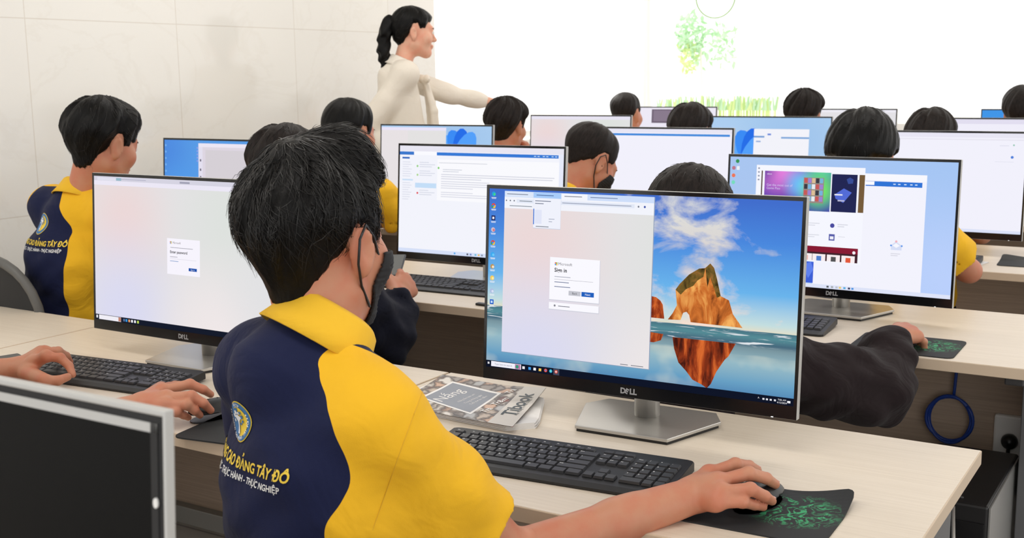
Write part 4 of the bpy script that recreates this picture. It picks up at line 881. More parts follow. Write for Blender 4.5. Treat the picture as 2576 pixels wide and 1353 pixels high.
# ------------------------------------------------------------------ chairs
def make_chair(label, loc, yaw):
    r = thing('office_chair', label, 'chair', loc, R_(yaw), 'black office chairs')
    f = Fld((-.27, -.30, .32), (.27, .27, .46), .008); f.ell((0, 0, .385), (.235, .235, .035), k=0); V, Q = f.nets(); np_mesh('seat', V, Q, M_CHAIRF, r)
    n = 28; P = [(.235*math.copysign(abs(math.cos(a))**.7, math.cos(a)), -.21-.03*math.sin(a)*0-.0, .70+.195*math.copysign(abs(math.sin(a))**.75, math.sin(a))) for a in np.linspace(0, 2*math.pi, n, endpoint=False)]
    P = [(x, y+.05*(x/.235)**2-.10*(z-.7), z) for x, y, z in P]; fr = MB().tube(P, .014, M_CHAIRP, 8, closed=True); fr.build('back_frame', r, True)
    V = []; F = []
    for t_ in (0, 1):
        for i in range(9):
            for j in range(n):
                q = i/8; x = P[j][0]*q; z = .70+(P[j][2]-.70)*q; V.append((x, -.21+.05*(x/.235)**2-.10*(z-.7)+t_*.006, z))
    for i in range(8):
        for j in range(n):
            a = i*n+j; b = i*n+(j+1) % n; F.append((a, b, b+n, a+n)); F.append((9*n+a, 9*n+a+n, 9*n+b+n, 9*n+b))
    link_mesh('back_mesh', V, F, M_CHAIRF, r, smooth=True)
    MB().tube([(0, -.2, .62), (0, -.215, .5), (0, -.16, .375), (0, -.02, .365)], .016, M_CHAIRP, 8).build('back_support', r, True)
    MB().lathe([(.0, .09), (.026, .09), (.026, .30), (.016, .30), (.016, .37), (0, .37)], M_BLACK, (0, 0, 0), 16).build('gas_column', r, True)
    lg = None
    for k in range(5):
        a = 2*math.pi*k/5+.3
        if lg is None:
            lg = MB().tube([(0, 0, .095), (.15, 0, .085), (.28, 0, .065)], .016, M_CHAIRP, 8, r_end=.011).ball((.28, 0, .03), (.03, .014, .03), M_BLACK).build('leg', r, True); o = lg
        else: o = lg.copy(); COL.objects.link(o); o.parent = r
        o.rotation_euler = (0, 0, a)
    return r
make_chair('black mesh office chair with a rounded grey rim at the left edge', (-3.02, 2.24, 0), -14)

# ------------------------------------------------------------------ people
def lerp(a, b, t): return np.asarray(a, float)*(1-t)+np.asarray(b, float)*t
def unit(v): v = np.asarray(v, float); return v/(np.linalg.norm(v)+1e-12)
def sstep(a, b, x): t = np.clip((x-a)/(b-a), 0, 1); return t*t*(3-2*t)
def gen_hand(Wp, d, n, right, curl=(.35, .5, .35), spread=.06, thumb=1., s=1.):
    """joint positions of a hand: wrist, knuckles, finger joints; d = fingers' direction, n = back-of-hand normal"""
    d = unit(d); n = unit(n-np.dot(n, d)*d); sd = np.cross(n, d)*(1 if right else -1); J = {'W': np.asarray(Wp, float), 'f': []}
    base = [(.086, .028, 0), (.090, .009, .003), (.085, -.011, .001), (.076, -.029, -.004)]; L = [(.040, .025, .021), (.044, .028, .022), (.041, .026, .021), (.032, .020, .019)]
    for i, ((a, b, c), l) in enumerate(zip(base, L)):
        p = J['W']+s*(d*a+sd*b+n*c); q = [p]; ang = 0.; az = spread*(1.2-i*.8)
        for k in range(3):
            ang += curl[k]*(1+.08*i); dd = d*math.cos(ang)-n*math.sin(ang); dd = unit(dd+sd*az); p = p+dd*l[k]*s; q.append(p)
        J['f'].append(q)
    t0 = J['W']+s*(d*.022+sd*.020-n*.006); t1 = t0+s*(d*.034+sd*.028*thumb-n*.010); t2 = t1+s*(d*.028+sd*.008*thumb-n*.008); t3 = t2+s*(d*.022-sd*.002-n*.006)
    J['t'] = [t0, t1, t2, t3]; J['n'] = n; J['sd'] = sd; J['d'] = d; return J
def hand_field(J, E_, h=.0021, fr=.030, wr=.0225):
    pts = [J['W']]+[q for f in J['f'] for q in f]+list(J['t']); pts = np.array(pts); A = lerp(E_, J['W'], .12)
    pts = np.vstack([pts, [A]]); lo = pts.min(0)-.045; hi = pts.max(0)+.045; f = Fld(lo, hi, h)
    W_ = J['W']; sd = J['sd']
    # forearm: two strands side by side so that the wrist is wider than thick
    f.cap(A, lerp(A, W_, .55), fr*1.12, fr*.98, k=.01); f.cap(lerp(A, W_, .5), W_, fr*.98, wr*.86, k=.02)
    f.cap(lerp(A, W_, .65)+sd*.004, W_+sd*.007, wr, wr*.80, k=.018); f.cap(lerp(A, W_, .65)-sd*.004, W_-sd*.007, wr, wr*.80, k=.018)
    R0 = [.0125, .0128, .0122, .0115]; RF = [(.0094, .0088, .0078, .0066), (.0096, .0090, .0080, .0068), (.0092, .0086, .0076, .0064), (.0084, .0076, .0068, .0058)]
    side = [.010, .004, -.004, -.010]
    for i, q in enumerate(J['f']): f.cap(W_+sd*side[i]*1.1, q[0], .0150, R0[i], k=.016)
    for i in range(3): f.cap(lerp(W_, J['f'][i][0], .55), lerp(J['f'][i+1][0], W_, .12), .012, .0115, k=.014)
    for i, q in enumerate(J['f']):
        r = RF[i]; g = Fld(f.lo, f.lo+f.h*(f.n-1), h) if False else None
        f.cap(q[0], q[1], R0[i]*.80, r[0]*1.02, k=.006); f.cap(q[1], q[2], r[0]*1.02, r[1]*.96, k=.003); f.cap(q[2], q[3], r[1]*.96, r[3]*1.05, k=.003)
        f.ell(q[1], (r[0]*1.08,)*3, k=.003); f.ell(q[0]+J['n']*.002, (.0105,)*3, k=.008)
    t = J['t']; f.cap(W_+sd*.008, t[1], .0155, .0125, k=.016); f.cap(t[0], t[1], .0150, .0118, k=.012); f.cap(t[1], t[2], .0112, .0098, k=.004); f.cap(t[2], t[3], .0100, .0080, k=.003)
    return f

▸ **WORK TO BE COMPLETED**
Begin at the top of the material above and output each line exactly, stopping after the line that holds "make_chair('black mesh office". Leave out pictures.

▸ **ANSWER TO THE TASK**
Write part 4 of the bpy script that recreates this picture. It picks up at line 881. More parts follow. Write for Blender 4.5. Treat the picture as 2576 pixels wide and 1353 pixels high.
# ------------------------------------------------------------------ chairs
def make_chair(label, loc, yaw):
    r = thing('office_chair', label, 'chair', loc, R_(yaw), 'black office chairs')
    f = Fld((-.27, -.30, .32), (.27, .27, .46), .008); f.ell((0, 0, .385), (.235, .235, .035), k=0); V, Q = f.nets(); np_mesh('seat', V, Q, M_CHAIRF, r)
    n = 28; P = [(.235*math.copysign(abs(math.cos(a))**.7, math.cos(a)), -.21-.03*math.sin(a)*0-.0, .70+.195*math.copysign(abs(math.sin(a))**.75, math.sin(a))) for a in np.linspace(0, 2*math.pi, n, endpoint=False)]
    P = [(x, y+.05*(x/.235)**2-.10*(z-.7), z) for x, y, z in P]; fr = MB().tube(P, .014, M_CHAIRP, 8, closed=True); fr.build('back_frame', r, True)
    V = []; F = []
    for t_ in (0, 1):
        for i in range(9):
            for j in range(n):
                q = i/8; x = P[j][0]*q; z = .70+(P[j][2]-.70)*q; V.append((x, -.21+.05*(x/.235)**2-.10*(z-.7)+t_*.006, z))
    for i in range(8):
        for j in range(n):
            a = i*n+j; b = i*n+(j+1) % n; F.append((a, b, b+n, a+n)); F.append((9*n+a, 9*n+a+n, 9*n+b+n, 9*n+b))
    link_mesh('back_mesh', V, F, M_CHAIRF, r, smooth=True)
    MB().tube([(0, -.2, .62), (0, -.215, .5), (0, -.16, .375), (0, -.02, .365)], .016, M_CHAIRP, 8).build('back_support', r, True)
    MB().lathe([(.0, .09), (.026, .09), (.026, .30), (.016, .30), (.016, .37), (0, .37)], M_BLACK, (0, 0, 0), 16).build('gas_column', r, True)
    lg = None
    for k in range(5):
        a = 2*math.pi*k/5+.3
        if lg is None:
            lg = MB().tube([(0, 0, .095), (.15, 0, .085), (.28, 0, .065)], .016, M_CHAIRP, 8, r_end=.011).ball((.28, 0, .03), (.03, .014, .03), M_BLACK).build('leg', r, True); o = lg
        else: o = lg.copy(); COL.objects.link(o); o.parent = r
        o.rotation_euler = (0, 0, a)
    return r
make_chair('black mesh office chair with a rounded grey rim at the left edge', (-3.02, 2.24, 0), -14)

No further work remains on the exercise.